*What to produce*. Select every line below containing the word "pixels".

*Dataset records*.
**********

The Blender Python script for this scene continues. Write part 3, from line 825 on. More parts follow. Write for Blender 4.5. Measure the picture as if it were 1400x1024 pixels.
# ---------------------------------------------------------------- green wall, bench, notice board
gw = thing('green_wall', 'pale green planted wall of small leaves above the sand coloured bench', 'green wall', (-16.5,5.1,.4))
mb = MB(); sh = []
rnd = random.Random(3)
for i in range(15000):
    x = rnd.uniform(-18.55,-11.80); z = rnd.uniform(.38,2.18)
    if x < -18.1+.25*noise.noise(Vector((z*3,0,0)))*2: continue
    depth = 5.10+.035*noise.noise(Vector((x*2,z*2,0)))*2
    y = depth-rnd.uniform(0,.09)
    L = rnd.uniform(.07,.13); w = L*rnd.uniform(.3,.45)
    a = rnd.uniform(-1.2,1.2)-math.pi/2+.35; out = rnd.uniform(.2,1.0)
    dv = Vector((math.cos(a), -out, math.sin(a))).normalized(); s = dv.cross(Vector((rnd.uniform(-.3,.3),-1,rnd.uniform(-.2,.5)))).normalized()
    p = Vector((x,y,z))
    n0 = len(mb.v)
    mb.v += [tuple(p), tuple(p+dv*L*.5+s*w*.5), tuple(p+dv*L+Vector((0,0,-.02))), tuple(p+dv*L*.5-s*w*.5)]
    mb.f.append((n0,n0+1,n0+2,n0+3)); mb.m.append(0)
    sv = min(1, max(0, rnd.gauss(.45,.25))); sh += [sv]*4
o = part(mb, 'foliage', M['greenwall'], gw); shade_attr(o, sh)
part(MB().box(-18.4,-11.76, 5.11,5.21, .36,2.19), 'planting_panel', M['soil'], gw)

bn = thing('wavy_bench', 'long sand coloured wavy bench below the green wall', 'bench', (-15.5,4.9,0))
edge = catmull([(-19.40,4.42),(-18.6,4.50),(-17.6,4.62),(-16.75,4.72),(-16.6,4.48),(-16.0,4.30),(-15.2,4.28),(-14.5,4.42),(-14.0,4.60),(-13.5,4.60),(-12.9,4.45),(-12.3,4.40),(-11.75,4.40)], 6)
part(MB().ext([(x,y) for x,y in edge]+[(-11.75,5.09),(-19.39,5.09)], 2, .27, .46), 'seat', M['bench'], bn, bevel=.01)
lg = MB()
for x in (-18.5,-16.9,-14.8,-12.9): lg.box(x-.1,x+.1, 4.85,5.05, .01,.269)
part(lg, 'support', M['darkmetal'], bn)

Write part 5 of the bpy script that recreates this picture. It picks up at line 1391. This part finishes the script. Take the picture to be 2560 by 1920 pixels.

**********

*Response to the task*.
The Blender Python script for this scene continues. Write part 3, from line 825 on. More parts follow. Write for Blender 4.5. Measure the picture as if it were 1400x1024 pixels.
Write part 5 of the bpy script that recreates this picture. It picks up at line 1391. This part finishes the script. Take the picture to be 2560 by 1920 pixels.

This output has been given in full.